[Entries with scene source code]
- - - - -
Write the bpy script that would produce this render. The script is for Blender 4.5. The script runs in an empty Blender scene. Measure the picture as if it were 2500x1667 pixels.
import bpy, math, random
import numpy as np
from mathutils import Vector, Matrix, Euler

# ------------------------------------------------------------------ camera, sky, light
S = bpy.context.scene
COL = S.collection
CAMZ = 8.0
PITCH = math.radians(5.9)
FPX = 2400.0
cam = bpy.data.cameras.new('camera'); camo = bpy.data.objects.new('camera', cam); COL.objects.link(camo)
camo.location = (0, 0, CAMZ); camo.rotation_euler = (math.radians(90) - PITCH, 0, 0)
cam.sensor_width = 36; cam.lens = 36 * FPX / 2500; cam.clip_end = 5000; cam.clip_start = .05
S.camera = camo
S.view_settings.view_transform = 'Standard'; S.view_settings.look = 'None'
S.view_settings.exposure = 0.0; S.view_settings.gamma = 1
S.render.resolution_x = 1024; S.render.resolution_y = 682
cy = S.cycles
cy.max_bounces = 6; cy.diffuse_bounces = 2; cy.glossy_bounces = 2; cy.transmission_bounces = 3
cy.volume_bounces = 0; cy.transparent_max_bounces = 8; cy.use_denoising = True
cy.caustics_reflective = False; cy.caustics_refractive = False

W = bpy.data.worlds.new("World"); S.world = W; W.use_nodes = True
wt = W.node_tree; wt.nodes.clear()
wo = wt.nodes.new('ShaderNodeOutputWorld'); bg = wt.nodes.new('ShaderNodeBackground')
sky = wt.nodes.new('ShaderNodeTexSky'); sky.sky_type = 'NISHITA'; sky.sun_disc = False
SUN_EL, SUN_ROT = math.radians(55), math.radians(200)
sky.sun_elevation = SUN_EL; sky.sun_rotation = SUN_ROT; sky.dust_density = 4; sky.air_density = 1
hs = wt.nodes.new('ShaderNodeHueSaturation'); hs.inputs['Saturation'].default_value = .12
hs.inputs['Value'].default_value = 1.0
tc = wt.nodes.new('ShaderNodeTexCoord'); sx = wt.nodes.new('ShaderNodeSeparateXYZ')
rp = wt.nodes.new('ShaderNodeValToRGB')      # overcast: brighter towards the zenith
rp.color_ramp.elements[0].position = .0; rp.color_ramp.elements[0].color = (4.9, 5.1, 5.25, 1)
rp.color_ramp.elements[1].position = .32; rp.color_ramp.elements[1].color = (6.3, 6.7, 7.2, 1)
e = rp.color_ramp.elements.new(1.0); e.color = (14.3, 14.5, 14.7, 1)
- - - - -
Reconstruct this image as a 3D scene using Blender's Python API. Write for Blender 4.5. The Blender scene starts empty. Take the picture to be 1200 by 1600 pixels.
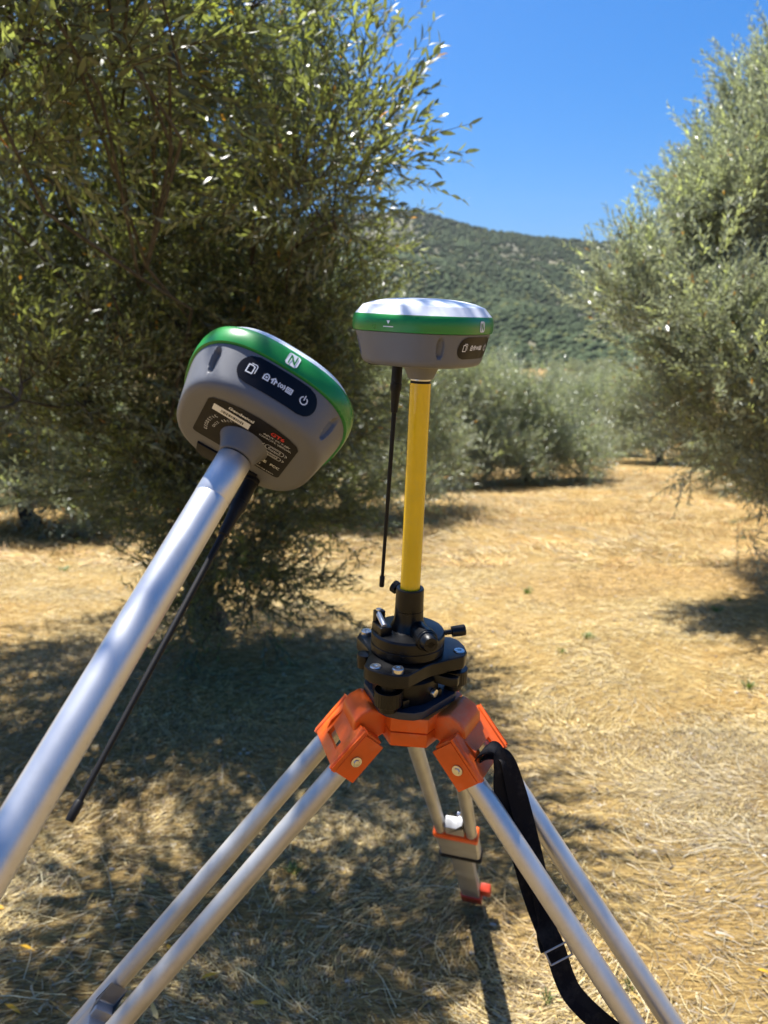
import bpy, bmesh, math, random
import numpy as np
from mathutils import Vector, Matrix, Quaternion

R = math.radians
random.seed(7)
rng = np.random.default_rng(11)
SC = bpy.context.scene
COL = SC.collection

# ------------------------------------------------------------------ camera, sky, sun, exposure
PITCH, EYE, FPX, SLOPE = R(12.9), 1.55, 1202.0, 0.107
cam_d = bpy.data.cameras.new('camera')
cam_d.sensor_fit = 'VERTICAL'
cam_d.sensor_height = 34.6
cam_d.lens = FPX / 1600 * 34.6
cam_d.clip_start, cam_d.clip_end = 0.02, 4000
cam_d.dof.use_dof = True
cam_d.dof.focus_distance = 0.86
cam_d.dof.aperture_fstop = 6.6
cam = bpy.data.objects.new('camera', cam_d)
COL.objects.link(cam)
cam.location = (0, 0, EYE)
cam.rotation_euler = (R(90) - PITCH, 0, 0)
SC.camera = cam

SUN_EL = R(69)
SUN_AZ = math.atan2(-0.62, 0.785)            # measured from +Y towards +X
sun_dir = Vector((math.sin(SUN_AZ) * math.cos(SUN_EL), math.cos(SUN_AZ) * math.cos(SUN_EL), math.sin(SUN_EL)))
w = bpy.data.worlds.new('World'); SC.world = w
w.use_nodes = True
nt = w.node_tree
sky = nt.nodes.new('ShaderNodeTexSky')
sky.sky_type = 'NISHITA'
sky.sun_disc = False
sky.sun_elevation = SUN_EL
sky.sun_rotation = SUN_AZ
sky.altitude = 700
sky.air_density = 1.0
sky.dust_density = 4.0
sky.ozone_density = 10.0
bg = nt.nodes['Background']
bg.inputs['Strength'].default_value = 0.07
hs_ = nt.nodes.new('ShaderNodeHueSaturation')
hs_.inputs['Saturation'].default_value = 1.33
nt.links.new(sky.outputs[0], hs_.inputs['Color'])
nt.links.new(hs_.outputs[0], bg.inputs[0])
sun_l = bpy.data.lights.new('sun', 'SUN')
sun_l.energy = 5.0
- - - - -
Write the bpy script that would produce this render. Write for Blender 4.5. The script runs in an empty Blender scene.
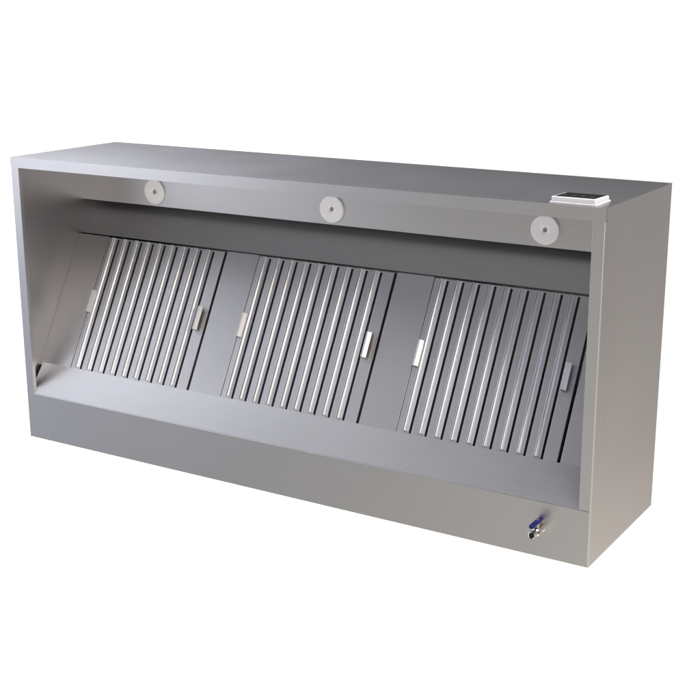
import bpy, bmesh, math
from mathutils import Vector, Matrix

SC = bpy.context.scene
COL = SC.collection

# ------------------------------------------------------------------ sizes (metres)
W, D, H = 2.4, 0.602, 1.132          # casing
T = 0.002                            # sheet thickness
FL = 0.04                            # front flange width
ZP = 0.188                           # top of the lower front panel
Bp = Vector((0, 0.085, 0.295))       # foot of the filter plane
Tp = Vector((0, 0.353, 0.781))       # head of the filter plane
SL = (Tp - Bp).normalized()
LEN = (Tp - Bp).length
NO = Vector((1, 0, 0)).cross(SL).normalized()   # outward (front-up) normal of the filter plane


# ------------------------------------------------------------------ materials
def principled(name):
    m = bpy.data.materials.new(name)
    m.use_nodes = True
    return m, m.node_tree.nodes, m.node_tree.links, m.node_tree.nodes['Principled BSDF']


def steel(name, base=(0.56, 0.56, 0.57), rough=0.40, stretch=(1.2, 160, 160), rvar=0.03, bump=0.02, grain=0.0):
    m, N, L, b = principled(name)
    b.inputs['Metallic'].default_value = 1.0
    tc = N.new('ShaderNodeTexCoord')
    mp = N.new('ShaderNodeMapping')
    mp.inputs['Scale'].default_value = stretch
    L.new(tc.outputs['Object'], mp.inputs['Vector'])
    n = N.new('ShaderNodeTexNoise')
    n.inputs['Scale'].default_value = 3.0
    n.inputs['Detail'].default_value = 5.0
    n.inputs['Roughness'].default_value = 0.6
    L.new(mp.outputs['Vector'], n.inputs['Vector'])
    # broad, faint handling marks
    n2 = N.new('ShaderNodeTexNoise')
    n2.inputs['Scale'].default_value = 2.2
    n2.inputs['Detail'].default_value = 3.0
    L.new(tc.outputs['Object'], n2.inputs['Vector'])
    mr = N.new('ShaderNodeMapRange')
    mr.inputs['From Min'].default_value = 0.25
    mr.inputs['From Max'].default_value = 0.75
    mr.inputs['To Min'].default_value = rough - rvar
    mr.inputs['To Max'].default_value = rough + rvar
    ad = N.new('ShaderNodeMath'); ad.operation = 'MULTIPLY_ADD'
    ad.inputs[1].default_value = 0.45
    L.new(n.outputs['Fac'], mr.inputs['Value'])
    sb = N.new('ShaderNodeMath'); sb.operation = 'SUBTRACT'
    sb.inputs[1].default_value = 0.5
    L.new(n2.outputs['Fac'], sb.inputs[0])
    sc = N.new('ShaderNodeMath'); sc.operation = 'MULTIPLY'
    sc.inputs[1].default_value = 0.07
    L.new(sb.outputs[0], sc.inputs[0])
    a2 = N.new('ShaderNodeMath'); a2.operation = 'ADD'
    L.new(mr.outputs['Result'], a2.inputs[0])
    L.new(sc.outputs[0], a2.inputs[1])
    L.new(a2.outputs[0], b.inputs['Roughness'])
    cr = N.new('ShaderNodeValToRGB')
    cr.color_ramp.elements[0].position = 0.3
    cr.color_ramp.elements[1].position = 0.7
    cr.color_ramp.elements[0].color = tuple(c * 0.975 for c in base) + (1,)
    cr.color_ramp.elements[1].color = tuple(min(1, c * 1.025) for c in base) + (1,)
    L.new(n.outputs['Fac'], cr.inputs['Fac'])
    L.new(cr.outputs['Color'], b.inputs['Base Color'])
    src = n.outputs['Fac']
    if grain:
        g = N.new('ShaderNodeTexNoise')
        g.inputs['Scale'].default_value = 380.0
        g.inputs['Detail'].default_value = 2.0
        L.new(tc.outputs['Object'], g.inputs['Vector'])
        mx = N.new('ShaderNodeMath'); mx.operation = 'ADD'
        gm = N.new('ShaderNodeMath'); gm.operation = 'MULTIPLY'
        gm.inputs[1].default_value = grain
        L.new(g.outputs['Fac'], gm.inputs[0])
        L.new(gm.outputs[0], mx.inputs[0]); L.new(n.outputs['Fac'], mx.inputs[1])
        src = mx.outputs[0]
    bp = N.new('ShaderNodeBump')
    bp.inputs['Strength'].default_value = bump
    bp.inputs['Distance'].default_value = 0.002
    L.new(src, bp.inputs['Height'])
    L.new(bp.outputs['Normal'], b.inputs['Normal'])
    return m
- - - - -
* **WHAT IS REQUIRED**: Pictures are excluded. Repeat exactly the lines from the one containing "Write the bpy script that would produce this render. Write" to the one containing "NO = Vector((1, 0, 0)).cross(SL).normalized()", inclusive.

* **RESULT**:
Write the bpy script that would produce this render. Write for Blender 4.5. The script runs in an empty Blender scene.
import bpy, bmesh, math
from mathutils import Vector, Matrix

SC = bpy.context.scene
COL = SC.collection

# ------------------------------------------------------------------ sizes (metres)
W, D, H = 2.4, 0.602, 1.132          # casing
T = 0.002                            # sheet thickness
FL = 0.04                            # front flange width
ZP = 0.188                           # top of the lower front panel
Bp = Vector((0, 0.085, 0.295))       # foot of the filter plane
Tp = Vector((0, 0.353, 0.781))       # head of the filter plane
SL = (Tp - Bp).normalized()
LEN = (Tp - Bp).length
NO = Vector((1, 0, 0)).cross(SL).normalized()   # outward (front-up) normal of the filter plane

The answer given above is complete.